BEIJING, June 24 (Xinhua) -- China's key stock index recorded the biggest daily loss in nearly four years on Monday over worries about the liquidity crunch in the financial system and subdued strength in the world's second largest economy.
The benchmark Shanghai Composite Index tumbled 5.3 percent to end at 1,963.24, the lowest point in nearly seven months, while the Shenzhen Component Index plummeted 6.73 percent to 7,588.52.
Medium- and small-sized lenders were among the worst hit in Monday's trading, with Industrial Bank Co. shedding the daily limit of 10 percent to end the day at 13.89 yuan (2.25 U.S. dollars) per share.
Ping An Bank also went down 10 percent to 10.15 yuan, while China Minsheng Bank lost 9.95 percent to 8.51 yuan.
The plunge came as China's central bank on Monday urged lenders to control risks from credit expansion after the country's short-term interbank rates rocketed to unusually high levels during the past two weeks.
In a statement posted on its website, the People's Bank of China, the central bank, said the country's liquidity remains at a reasonable level, signalling no intention to help ease the cash crunch that investors fear would threaten the country's prolonged recovery.

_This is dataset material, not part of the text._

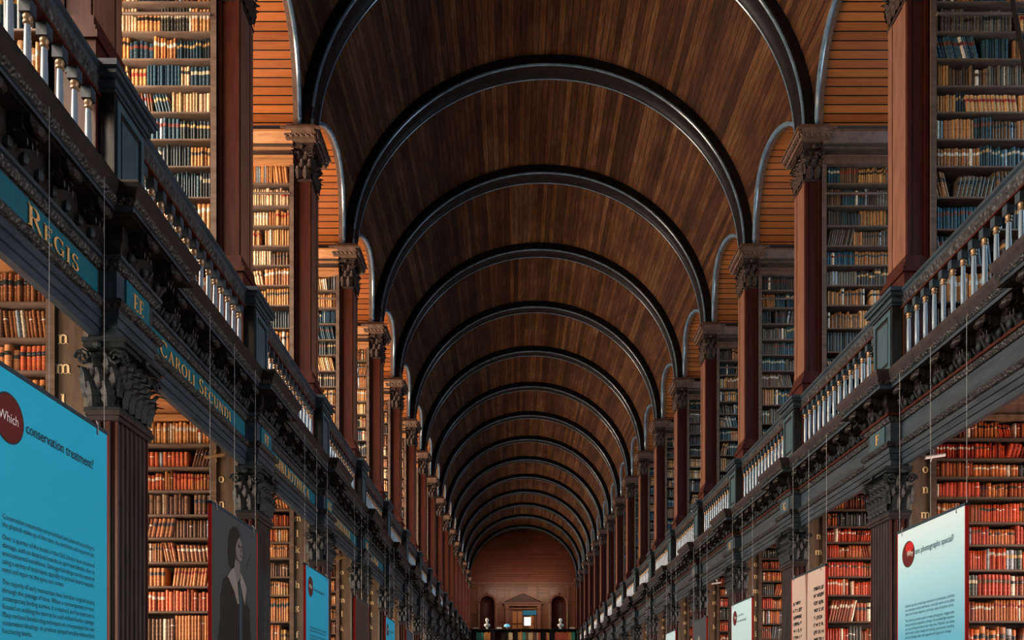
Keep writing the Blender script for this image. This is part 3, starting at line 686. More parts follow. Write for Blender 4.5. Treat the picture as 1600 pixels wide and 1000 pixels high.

"We believe this is another sign that the central bank is not willing to loosen policies or inject liquidity to bring down interest rates... and suggests that the central bank's policy stance remains tight," noted Zhang Zhiwei, chief China economist at Nomura Securities.
The Shanghai Interbank Offered Rate (SHIBOR) overnight rate, a basic gauge of interbank borrowing costs, retreated to 6.489 percent Monday from last Thursday's record high of 13.44 percent. The rate of the seven-day SHIBOR, another gauge of interbank interest, decreased to 7.31 percent, both still within a relatively high range.
Given the central bank's tight stance, Zhang forecast "a 30-percent probability" that China's GDP growth drops below 7 percent in the second half of the year.